■ GOAL
Will you quote precisely the lines that run from the top of the material below to the line containing "S.view_settings.exposure = 0.0", both ends included?

■ COLLECTED MATERIAL
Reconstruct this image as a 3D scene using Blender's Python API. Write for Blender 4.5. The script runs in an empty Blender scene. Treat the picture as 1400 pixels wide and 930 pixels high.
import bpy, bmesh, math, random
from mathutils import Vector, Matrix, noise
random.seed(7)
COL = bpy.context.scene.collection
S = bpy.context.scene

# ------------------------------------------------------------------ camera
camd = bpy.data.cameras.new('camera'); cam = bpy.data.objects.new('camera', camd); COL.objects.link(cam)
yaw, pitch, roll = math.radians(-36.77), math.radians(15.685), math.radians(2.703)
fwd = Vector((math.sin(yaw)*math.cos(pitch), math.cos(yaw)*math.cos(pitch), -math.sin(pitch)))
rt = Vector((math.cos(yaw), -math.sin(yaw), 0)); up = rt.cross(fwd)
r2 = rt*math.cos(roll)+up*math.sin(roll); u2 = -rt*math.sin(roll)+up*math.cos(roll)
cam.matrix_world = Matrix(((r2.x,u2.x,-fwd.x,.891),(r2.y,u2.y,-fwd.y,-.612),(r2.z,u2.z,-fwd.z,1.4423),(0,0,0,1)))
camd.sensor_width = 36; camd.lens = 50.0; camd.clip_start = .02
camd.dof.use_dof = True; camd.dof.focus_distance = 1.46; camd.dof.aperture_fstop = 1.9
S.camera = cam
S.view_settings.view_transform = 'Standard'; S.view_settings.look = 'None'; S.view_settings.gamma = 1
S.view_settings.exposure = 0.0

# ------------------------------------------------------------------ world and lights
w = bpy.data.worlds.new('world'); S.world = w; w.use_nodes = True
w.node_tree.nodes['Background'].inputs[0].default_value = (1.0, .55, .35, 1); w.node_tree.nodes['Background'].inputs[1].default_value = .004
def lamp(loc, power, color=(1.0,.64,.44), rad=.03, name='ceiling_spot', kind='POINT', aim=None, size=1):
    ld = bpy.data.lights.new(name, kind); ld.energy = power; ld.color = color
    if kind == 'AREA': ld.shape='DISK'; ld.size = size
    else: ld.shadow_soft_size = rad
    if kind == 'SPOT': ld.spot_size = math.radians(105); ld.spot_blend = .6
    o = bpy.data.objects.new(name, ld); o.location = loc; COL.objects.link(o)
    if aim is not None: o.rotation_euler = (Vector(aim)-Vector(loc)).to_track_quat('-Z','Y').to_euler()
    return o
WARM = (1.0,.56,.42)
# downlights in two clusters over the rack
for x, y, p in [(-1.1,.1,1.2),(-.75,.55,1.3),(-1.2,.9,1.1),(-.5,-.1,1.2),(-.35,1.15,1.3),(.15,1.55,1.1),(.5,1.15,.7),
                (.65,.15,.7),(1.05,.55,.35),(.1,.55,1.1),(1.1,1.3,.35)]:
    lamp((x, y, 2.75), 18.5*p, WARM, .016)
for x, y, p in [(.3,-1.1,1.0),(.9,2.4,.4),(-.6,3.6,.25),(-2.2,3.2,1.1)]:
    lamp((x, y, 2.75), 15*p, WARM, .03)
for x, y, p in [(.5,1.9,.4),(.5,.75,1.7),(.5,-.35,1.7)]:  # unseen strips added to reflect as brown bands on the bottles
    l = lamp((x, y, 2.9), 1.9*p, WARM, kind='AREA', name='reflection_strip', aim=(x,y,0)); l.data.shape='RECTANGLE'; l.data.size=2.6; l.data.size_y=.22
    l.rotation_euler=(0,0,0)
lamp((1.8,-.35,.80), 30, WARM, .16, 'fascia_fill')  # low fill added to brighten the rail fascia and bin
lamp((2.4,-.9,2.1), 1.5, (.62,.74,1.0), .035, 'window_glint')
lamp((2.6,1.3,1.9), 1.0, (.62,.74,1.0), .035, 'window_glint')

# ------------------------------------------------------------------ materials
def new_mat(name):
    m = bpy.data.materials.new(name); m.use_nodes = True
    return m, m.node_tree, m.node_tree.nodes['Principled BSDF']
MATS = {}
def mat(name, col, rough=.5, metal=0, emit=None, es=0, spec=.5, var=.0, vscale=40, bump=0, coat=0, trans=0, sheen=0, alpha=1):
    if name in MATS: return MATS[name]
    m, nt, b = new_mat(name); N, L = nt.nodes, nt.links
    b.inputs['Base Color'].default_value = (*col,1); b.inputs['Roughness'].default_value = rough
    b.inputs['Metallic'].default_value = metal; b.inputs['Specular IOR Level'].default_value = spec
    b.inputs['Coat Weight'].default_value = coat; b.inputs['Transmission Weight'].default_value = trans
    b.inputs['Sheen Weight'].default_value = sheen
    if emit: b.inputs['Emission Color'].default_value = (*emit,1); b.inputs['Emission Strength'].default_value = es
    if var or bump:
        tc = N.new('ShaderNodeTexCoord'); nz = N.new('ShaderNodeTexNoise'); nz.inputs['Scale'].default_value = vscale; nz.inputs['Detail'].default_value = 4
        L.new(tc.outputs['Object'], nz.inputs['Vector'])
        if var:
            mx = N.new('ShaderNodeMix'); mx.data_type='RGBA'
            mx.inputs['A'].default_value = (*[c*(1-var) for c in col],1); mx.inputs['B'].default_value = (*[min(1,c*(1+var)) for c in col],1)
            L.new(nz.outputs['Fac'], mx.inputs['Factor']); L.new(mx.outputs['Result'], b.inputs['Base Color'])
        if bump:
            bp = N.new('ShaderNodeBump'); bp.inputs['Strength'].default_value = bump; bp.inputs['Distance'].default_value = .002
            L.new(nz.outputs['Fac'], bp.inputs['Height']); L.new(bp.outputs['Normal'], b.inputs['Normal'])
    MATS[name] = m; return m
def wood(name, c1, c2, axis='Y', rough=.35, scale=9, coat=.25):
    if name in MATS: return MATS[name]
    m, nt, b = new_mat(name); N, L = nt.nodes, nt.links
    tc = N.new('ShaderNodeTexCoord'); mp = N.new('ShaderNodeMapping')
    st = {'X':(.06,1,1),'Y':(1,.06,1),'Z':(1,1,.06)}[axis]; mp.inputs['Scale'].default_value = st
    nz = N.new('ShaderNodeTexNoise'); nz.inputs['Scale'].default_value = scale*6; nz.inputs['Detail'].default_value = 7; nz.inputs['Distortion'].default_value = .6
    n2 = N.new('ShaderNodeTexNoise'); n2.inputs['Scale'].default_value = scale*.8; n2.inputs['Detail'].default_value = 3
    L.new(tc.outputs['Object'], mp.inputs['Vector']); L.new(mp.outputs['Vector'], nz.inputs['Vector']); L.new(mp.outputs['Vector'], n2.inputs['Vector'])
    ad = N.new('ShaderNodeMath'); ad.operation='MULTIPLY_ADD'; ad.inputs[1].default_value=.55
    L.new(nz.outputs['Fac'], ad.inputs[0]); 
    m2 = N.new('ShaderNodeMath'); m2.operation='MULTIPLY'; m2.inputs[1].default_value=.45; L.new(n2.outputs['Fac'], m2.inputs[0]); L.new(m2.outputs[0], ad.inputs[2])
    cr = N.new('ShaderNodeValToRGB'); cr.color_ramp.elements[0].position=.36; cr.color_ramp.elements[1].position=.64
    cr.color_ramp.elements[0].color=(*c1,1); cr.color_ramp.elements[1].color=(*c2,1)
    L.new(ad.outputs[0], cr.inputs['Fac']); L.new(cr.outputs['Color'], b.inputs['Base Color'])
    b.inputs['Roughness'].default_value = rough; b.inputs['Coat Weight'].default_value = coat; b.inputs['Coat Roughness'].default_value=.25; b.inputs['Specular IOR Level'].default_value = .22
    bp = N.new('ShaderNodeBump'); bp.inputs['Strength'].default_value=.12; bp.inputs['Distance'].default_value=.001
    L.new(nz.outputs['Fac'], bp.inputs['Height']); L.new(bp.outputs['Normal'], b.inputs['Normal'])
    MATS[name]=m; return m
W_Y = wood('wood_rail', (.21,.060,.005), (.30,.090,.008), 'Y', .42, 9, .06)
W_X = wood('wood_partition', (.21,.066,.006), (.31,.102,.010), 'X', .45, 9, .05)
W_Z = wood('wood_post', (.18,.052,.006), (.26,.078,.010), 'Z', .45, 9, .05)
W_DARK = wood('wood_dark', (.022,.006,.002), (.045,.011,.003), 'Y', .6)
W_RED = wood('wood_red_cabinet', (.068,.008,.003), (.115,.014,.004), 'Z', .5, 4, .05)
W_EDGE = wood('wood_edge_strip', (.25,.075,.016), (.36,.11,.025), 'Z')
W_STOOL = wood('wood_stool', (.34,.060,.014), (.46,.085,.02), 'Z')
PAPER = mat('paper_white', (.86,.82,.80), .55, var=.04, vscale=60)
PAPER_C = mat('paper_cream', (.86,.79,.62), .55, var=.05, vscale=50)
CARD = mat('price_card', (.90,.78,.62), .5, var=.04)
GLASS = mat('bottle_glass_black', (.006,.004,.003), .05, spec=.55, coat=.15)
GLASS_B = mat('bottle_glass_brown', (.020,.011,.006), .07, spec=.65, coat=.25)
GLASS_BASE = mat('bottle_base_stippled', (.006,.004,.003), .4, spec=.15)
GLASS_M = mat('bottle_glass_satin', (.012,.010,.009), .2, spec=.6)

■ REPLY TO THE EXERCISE
Reconstruct this image as a 3D scene using Blender's Python API. Write for Blender 4.5. The script runs in an empty Blender scene. Treat the picture as 1400 pixels wide and 930 pixels high.
import bpy, bmesh, math, random
from mathutils import Vector, Matrix, noise
random.seed(7)
COL = bpy.context.scene.collection
S = bpy.context.scene

# ------------------------------------------------------------------ camera
camd = bpy.data.cameras.new('camera'); cam = bpy.data.objects.new('camera', camd); COL.objects.link(cam)
yaw, pitch, roll = math.radians(-36.77), math.radians(15.685), math.radians(2.703)
fwd = Vector((math.sin(yaw)*math.cos(pitch), math.cos(yaw)*math.cos(pitch), -math.sin(pitch)))
rt = Vector((math.cos(yaw), -math.sin(yaw), 0)); up = rt.cross(fwd)
r2 = rt*math.cos(roll)+up*math.sin(roll); u2 = -rt*math.sin(roll)+up*math.cos(roll)
cam.matrix_world = Matrix(((r2.x,u2.x,-fwd.x,.891),(r2.y,u2.y,-fwd.y,-.612),(r2.z,u2.z,-fwd.z,1.4423),(0,0,0,1)))
camd.sensor_width = 36; camd.lens = 50.0; camd.clip_start = .02
camd.dof.use_dof = True; camd.dof.focus_distance = 1.46; camd.dof.aperture_fstop = 1.9
S.camera = cam
S.view_settings.view_transform = 'Standard'; S.view_settings.look = 'None'; S.view_settings.gamma = 1
S.view_settings.exposure = 0.0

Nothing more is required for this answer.